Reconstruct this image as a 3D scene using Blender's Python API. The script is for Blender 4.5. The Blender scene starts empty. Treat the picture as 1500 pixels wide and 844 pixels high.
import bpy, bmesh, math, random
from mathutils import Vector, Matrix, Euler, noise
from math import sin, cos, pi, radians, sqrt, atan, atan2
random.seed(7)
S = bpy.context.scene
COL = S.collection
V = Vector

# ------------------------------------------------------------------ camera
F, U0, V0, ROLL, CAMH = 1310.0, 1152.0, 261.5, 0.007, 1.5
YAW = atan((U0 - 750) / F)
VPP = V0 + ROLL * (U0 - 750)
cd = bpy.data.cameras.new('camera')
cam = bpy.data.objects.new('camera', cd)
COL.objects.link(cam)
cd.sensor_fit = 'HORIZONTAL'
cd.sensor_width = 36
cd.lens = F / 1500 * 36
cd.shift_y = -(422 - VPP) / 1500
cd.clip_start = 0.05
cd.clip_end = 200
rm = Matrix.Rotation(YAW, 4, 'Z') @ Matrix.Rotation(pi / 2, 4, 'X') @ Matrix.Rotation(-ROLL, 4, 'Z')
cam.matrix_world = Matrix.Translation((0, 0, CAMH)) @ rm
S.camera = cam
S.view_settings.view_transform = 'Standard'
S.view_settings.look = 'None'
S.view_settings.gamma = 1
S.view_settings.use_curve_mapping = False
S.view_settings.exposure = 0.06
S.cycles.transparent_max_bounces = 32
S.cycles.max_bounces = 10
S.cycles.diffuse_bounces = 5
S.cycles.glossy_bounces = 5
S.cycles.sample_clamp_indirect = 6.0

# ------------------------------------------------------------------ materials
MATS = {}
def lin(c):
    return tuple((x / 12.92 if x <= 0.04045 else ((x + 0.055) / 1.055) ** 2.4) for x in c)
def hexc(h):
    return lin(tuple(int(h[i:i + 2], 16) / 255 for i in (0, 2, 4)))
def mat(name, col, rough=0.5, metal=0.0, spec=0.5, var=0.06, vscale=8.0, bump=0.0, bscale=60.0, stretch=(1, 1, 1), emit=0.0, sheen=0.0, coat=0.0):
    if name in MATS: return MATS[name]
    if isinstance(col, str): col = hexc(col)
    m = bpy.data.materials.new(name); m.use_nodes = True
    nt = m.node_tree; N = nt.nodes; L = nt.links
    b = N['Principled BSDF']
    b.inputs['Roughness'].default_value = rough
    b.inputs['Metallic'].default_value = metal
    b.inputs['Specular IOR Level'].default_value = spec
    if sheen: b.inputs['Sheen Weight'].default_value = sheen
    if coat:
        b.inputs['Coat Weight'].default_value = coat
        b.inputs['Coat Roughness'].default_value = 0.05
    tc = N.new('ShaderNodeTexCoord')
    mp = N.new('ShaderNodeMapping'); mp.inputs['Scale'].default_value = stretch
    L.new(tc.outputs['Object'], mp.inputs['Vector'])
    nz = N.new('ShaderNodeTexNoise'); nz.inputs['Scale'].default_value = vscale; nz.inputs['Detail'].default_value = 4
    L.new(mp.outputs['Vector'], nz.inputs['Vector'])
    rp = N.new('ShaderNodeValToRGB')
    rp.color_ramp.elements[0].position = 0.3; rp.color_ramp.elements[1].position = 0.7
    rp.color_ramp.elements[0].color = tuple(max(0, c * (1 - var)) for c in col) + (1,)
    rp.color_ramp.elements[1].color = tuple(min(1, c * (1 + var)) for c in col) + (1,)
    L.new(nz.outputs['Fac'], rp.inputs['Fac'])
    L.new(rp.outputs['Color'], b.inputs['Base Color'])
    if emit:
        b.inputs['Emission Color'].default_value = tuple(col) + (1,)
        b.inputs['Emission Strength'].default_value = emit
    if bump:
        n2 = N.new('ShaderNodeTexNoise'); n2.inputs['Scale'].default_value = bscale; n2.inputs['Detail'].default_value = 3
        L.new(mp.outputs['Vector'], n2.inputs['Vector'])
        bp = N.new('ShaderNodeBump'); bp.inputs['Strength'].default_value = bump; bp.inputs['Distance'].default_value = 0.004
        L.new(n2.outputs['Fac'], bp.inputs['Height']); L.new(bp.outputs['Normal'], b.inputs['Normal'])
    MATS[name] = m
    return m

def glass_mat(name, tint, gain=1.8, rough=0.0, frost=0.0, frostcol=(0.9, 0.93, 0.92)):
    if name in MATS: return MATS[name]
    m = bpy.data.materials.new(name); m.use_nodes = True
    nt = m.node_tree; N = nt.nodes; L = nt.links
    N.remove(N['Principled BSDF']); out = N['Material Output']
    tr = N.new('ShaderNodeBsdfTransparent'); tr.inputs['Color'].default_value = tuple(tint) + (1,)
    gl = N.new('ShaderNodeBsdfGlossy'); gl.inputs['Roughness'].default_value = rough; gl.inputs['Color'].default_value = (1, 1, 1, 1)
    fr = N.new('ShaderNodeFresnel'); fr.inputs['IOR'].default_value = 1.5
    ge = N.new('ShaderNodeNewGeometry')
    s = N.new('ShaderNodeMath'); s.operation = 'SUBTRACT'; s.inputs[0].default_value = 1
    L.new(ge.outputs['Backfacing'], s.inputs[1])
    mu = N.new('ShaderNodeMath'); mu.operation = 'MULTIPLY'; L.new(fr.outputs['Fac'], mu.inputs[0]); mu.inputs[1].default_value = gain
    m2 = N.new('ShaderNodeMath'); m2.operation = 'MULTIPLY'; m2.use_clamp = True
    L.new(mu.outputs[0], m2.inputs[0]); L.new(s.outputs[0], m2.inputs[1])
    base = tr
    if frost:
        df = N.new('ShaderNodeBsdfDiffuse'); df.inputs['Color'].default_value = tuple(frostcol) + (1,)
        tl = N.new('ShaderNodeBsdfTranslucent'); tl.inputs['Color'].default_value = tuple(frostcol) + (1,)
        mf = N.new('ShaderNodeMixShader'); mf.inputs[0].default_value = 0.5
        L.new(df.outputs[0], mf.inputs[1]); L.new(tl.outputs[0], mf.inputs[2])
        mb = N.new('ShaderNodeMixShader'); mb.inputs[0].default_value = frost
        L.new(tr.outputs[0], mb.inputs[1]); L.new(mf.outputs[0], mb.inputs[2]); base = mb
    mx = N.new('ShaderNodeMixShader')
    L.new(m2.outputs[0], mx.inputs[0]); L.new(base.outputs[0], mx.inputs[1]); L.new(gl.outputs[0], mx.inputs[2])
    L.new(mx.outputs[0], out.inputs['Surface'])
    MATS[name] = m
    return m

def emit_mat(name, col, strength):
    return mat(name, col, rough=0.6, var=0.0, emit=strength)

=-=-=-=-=

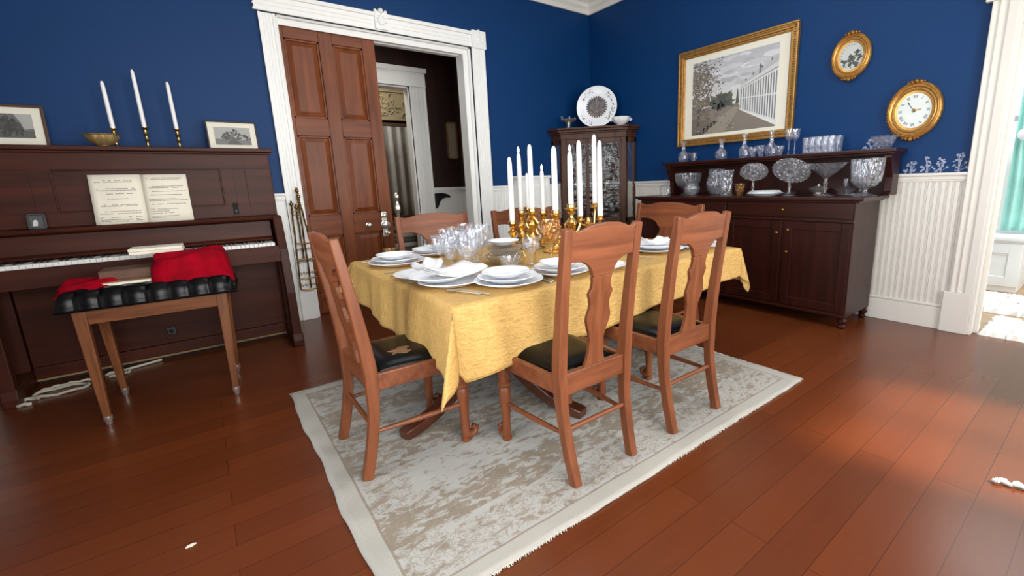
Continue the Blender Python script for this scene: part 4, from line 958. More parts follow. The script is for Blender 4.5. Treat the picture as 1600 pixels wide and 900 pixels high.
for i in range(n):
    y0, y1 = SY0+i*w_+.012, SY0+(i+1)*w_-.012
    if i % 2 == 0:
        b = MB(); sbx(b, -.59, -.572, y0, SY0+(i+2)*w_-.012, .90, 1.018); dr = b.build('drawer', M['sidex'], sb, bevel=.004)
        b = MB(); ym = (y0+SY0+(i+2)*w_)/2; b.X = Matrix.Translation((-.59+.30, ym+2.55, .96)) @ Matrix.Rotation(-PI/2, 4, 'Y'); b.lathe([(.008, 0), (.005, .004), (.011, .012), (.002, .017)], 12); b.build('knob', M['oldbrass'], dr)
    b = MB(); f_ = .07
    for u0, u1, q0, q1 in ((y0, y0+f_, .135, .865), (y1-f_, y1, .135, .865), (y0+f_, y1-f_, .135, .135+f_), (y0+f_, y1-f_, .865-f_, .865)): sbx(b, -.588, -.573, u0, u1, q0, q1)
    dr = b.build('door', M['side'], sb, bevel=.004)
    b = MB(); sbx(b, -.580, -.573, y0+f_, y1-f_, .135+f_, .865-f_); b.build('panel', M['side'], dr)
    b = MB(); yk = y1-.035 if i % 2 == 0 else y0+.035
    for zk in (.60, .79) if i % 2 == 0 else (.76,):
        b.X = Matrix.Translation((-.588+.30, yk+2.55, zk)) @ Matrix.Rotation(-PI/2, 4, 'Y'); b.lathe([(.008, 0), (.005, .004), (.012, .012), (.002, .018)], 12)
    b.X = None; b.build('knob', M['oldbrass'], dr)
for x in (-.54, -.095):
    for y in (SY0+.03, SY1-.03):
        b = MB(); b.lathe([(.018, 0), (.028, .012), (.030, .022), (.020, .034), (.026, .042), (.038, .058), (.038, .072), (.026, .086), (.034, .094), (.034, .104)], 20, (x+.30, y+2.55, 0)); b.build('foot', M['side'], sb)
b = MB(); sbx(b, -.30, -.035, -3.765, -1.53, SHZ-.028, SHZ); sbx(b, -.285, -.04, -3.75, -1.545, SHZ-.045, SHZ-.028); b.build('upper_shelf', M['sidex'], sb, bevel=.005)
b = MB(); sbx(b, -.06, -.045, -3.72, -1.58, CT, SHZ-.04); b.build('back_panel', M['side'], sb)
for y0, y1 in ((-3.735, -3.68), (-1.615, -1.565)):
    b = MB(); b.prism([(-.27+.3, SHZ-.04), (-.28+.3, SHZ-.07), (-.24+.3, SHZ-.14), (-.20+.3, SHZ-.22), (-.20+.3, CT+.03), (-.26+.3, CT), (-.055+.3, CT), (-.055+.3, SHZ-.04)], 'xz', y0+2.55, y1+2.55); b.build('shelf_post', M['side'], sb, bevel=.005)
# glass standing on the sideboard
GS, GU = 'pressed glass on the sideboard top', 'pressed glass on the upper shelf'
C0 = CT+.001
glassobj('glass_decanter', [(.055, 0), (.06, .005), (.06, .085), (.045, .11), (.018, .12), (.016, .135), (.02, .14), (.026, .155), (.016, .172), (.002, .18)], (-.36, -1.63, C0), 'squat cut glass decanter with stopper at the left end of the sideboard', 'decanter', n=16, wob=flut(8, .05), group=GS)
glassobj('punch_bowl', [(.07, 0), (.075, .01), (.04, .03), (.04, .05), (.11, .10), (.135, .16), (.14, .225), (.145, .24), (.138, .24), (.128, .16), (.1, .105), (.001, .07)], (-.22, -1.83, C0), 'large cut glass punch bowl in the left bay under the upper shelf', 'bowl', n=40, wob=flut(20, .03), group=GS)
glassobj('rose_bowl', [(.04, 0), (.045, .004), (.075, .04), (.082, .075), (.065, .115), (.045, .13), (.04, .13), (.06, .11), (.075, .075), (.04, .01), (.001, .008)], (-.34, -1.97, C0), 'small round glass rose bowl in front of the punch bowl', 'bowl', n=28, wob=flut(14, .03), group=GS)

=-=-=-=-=

[WHAT THE TASK REQUIRES]: From the records above, quote only the lines running from the line with "Reconstruct this image" to the line with "S.cycles.sample_clamp_indirect = 6.0", both lines included.

[TASK ANSWER]:
Reconstruct this image as a 3D scene using Blender's Python API. The script is for Blender 4.5. The Blender scene starts empty. Treat the picture as 1500 pixels wide and 844 pixels high.
import bpy, bmesh, math, random
from mathutils import Vector, Matrix, Euler, noise
from math import sin, cos, pi, radians, sqrt, atan, atan2
random.seed(7)
S = bpy.context.scene
COL = S.collection
V = Vector

# ------------------------------------------------------------------ camera
F, U0, V0, ROLL, CAMH = 1310.0, 1152.0, 261.5, 0.007, 1.5
YAW = atan((U0 - 750) / F)
VPP = V0 + ROLL * (U0 - 750)
cd = bpy.data.cameras.new('camera')
cam = bpy.data.objects.new('camera', cd)
COL.objects.link(cam)
cd.sensor_fit = 'HORIZONTAL'
cd.sensor_width = 36
cd.lens = F / 1500 * 36
cd.shift_y = -(422 - VPP) / 1500
cd.clip_start = 0.05
cd.clip_end = 200
rm = Matrix.Rotation(YAW, 4, 'Z') @ Matrix.Rotation(pi / 2, 4, 'X') @ Matrix.Rotation(-ROLL, 4, 'Z')
cam.matrix_world = Matrix.Translation((0, 0, CAMH)) @ rm
S.camera = cam
S.view_settings.view_transform = 'Standard'
S.view_settings.look = 'None'
S.view_settings.gamma = 1
S.view_settings.use_curve_mapping = False
S.view_settings.exposure = 0.06
S.cycles.transparent_max_bounces = 32
S.cycles.max_bounces = 10
S.cycles.diffuse_bounces = 5
S.cycles.glossy_bounces = 5
S.cycles.sample_clamp_indirect = 6.0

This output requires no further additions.